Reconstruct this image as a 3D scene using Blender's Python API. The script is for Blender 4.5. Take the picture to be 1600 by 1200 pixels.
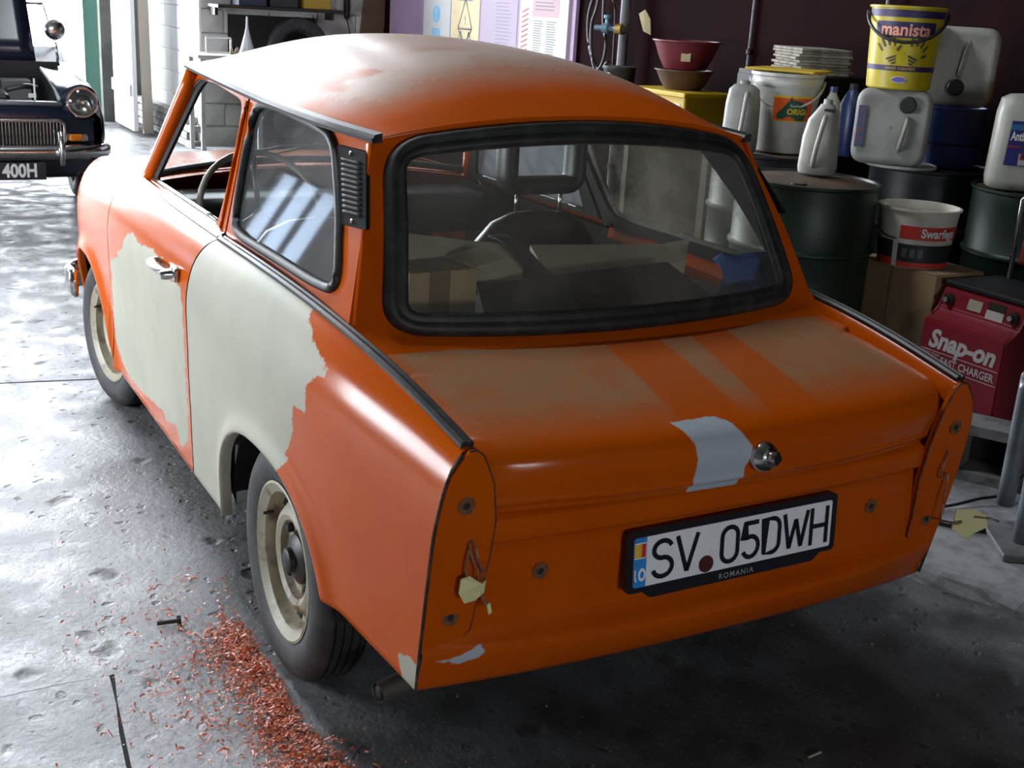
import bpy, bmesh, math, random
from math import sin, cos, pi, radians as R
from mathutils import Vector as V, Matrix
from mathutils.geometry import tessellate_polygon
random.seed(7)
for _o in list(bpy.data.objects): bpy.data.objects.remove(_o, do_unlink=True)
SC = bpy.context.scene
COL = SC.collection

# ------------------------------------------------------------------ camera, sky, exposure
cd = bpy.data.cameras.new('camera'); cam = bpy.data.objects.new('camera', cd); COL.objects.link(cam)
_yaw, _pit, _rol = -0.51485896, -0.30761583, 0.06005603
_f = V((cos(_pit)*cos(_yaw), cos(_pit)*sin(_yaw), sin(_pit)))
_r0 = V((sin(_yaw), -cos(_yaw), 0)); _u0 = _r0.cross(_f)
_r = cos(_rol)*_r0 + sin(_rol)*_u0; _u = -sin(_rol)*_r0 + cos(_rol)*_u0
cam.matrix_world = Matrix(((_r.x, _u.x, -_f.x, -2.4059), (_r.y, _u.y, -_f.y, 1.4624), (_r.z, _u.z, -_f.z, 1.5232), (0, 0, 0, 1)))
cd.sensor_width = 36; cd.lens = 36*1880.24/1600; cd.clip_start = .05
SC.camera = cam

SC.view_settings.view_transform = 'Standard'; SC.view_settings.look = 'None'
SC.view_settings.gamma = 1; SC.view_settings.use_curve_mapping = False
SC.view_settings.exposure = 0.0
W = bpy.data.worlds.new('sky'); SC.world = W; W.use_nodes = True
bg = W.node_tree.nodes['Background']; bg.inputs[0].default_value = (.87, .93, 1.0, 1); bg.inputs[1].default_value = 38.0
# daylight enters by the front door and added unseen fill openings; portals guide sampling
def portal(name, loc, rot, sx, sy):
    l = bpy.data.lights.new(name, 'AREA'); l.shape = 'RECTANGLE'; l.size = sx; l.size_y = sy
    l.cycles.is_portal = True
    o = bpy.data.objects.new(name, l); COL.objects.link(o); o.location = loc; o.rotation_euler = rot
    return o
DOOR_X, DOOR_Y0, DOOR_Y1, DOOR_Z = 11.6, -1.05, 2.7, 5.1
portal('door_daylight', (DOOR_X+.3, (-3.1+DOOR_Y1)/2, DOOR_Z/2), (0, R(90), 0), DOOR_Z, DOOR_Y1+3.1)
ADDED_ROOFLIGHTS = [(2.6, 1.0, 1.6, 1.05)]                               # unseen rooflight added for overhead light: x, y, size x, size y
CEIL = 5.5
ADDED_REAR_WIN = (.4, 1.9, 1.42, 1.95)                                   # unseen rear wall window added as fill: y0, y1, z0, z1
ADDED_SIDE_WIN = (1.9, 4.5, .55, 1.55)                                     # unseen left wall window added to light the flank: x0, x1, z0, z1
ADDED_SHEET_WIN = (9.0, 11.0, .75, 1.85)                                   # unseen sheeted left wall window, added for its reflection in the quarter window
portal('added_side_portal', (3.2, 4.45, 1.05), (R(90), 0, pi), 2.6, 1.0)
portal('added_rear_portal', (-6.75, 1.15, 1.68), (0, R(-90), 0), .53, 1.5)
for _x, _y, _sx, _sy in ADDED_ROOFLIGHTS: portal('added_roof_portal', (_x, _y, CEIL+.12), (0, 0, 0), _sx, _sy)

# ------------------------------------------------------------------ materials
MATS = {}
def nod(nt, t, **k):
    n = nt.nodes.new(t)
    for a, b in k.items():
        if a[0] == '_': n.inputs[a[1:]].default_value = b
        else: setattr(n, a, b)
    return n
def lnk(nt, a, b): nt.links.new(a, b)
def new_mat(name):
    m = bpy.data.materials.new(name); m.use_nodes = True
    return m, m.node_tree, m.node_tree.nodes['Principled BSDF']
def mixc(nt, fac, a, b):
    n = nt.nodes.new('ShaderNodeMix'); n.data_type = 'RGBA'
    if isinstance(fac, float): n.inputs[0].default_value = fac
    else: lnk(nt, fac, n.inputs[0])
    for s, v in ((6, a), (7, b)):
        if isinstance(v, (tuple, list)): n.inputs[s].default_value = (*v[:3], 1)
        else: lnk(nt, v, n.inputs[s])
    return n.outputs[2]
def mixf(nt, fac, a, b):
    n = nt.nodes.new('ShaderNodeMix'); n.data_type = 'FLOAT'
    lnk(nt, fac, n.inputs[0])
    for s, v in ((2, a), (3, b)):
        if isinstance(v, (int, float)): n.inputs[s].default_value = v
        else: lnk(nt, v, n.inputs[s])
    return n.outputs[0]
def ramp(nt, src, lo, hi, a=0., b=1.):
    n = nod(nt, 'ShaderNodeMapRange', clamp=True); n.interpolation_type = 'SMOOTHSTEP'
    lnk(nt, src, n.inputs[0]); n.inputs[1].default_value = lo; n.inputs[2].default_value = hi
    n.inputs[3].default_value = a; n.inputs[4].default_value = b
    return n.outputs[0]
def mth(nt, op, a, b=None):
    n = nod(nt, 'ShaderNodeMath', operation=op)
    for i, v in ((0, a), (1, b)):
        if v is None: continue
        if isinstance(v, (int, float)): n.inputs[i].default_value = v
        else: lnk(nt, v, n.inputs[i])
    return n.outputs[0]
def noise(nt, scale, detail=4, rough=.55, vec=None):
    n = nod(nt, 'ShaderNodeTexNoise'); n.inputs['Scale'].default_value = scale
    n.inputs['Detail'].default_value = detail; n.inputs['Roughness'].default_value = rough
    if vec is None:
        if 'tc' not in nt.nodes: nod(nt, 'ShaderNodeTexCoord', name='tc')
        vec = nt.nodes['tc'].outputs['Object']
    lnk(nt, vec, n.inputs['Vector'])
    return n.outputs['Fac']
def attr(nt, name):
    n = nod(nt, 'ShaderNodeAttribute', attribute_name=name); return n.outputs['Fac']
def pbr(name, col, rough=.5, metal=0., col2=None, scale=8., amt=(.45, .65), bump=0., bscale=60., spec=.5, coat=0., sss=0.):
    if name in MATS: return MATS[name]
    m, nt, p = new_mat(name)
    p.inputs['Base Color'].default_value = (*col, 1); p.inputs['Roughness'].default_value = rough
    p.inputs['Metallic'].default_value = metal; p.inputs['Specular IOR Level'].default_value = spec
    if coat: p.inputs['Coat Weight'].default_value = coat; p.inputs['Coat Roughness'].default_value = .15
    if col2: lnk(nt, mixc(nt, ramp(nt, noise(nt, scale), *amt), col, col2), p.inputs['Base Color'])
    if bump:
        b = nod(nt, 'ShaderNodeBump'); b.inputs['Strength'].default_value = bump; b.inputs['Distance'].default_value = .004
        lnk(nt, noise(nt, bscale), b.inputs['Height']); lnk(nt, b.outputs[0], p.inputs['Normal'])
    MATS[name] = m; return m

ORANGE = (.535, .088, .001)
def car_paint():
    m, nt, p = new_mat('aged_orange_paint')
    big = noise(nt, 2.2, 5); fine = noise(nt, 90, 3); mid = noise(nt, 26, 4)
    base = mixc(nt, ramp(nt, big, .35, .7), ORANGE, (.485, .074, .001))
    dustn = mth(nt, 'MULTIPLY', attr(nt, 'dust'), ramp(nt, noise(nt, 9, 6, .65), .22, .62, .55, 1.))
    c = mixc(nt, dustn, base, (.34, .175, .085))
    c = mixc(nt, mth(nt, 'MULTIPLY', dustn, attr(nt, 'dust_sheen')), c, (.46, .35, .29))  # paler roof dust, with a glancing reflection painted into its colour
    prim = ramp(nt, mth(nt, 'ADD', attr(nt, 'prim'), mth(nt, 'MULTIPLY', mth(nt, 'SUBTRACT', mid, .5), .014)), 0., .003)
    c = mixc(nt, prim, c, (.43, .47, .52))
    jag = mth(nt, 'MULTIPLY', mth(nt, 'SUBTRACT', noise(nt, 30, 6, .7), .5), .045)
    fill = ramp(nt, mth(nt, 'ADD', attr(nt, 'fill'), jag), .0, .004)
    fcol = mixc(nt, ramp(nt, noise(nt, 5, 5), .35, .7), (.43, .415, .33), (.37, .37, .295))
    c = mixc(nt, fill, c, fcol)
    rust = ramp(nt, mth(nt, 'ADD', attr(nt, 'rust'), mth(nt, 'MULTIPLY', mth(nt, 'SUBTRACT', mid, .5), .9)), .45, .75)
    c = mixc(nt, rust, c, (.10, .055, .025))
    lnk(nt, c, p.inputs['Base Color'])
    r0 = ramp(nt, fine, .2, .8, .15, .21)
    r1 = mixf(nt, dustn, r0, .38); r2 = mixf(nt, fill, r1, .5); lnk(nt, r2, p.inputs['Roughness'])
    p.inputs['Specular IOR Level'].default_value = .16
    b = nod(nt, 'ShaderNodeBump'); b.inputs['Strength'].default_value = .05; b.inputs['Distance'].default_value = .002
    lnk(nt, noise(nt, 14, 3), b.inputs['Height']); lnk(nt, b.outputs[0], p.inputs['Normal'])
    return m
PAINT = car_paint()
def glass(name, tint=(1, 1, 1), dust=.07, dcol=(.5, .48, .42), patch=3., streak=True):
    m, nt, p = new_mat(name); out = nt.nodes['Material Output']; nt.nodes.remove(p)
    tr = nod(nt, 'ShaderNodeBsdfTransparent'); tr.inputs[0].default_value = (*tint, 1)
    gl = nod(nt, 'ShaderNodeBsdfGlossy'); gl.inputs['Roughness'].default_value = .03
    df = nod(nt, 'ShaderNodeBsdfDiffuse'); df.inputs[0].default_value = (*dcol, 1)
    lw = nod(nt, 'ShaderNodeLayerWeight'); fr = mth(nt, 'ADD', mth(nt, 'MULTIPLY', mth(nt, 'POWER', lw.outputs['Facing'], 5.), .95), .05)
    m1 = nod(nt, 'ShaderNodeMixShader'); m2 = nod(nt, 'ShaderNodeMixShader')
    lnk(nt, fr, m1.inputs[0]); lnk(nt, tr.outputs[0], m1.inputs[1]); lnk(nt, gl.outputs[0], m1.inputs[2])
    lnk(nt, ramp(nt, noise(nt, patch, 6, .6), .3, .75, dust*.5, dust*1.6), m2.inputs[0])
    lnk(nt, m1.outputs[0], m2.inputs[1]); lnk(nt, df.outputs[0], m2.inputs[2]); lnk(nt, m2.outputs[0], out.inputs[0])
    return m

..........

◆ Directive
Pictures stay out. Print the data exactly, from its first line through the line containing "SC.camera = cam".

◆ Answer to this task
Reconstruct this image as a 3D scene using Blender's Python API. The script is for Blender 4.5. Take the picture to be 1600 by 1200 pixels.
import bpy, bmesh, math, random
from math import sin, cos, pi, radians as R
from mathutils import Vector as V, Matrix
from mathutils.geometry import tessellate_polygon
random.seed(7)
for _o in list(bpy.data.objects): bpy.data.objects.remove(_o, do_unlink=True)
SC = bpy.context.scene
COL = SC.collection

# ------------------------------------------------------------------ camera, sky, exposure
cd = bpy.data.cameras.new('camera'); cam = bpy.data.objects.new('camera', cd); COL.objects.link(cam)
_yaw, _pit, _rol = -0.51485896, -0.30761583, 0.06005603
_f = V((cos(_pit)*cos(_yaw), cos(_pit)*sin(_yaw), sin(_pit)))
_r0 = V((sin(_yaw), -cos(_yaw), 0)); _u0 = _r0.cross(_f)
_r = cos(_rol)*_r0 + sin(_rol)*_u0; _u = -sin(_rol)*_r0 + cos(_rol)*_u0
cam.matrix_world = Matrix(((_r.x, _u.x, -_f.x, -2.4059), (_r.y, _u.y, -_f.y, 1.4624), (_r.z, _u.z, -_f.z, 1.5232), (0, 0, 0, 1)))
cd.sensor_width = 36; cd.lens = 36*1880.24/1600; cd.clip_start = .05
SC.camera = cam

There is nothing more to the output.